Building
Digital Excellence
From pixel-perfect interfaces to raw infrastructure. A Product Engineer with an Architect's vision.
Rafhael Marsigli
"Technology isn't just about using the latest stack; it's about solving problems. Good software is predictable for those who maintain it and invisible to those who use it. Complexity should reside in the code, not in the user's life."
The Journey
From Coder to Product Engineer
My technical evolution wasn't linear; it was cumulative. I started out curious about putting pixels on a screen, but quickly realized that a beautiful layout cannot sustain an unstable system. Over the years, I moved from being just a "coder" to becoming a Product Engineer with an Architect's vision.
I have worked on every front: from fine-tuning pixel-perfect interfaces to configuring raw infrastructure on self-hosted servers. This "Full Cycle" experience stripped away the glamour and replaced it with pragmatism. Today, when I design an architecture, I don't just think about textbook theory—I think about how it will behave in production, how it will be debugged, and what it will cost to scale. I don't sell silver bullets; I build systems that stand up.
Philosophy & Approach
Technical Pragmatism
Software architecture is, essentially, the management of trade-offs. There is no "best technology," only the right tool for the business's current context.
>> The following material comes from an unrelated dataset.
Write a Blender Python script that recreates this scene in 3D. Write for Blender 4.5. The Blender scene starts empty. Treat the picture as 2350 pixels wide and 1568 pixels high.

I avoid over-engineering just as much as I avoid spaghetti code. If we need a fast MVP, we use tools that accelerate delivery. If the focus is critical performance and scale, we design decoupled microservices and optimize queries.
I use Clean Architecture and DDD concepts not as religious rules, but as guides to keep the codebase healthy. My goal is to deliver software that generates value today without creating a maintenance nightmare for the team tomorrow.